Ok Oh
Former Nigerian President Olusegun Obasanjo will say ok oh if a military coup happens in the populous West African nation
Former Nigerian President Olusegun Obasanjo, on Tuesday, told youths attending a lecture he organised that he will simply shrug his shoulders if a coup should happen in the country due to the continuing malaise.
“Yes, I love democracy. Having suffered at the hands of Abacha (Nigeria’s late military dictator), I will not want a military rule,” the former Nigerian leader told a group of youths under the aegis of Africa for Africa Youth Initiative (A4A) at the Olusegun Obasanjo Presidential Library (OOPL).
“But if it has to come, what can we do? I will just say okay oh,” Obasanjo a former military head of state and later two term civilian president added, suggesting a resignation to the country’s depression.

The former president is known for his incendiary criticism of successive elected presidents, at least since the days of ex-President Goodluck Jonathan.
“But the point is this: do we have conditions that encourage the type of things that are happening? If we don’t have the conditions that encourage them, they may not happen,” Obasanjo explained. “That does not mean it should be encouraged. What it means is that we should make sure that we do everything to prevent coups from happening.”

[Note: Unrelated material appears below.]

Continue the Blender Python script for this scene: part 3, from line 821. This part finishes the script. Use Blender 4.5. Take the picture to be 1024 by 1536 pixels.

Obasanjo’s statement came amid a wave of successful coups in the last three years in Mali, Burkina Faso, Guinea, Sudan, and most recently the Niger Republic and Gabon.

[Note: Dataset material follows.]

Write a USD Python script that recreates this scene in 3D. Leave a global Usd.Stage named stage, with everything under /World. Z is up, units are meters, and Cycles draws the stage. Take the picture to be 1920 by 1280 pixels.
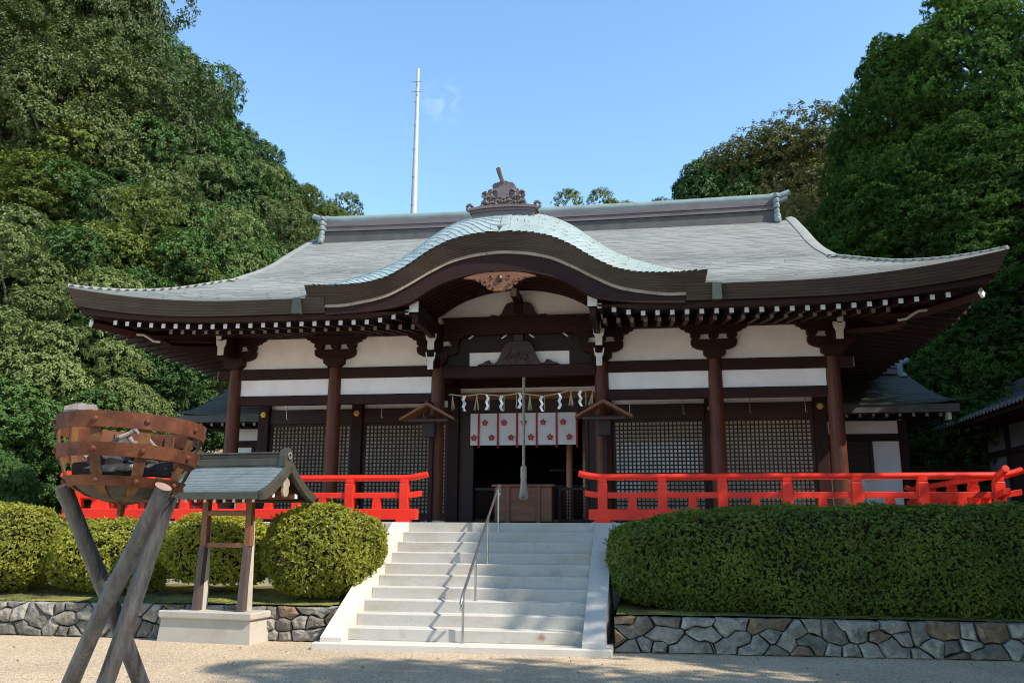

The former president stressed that “youth are looking for liberators, and we must bear that in mind.”
“Why do we have to allow the youth to start looking for liberators beyond the government of the day? Why? When you see things that happen in many countries, and I will not exclude Nigeria,” Obasanjo pointed out, “then you wonder and don’t forget, don’t forget particularly the youth, they support most of these coups. The one in Gabon, the coup leader, was being carried on the head by the youths, not by old wretched men and women like me.”
Meanwhile, while addressing the UN General Assembly, President Bola Tinubu condemned the recent wave of coups in Africa, describing it as an “autocratic contagion” spreading across the region.
As ECOWAS chairman, Tinubu described the Niger coup as a threat to Nigeria and the West African region’s stability, mobilising the bloc to resolve the political crisis in Niger.
In his inaugural statement at the 78th session of the General Assembly at the UN headquarters in New York on Tuesday, Tinubu said, “military coups are wrong, as is any tilted civilian political arrangement that perpetuates injustice. The wave crossing parts of Africa does not demonstrate favour towards coups. It is a demand for solutions to perennial problems. Regarding Niger, we are negotiating with the military leaders.”
From 1966 to 1993, Nigeria experienced several coups, by military regimes whose rationale was an attempt to purge the country of widespread corruption, electoral fraud and violence, poverty, and insecurity.
Obasanjo was a beneficiary of the coup as Nigeria’s military ruler between 1976 and 1979. Coming to power after his boss General Muritala Mohammed was assassinated in a failed coup attempt in February, 1976.
Nigeria returned to democracy in 1999, with Obasanjo emerging as the elected president and served two terms.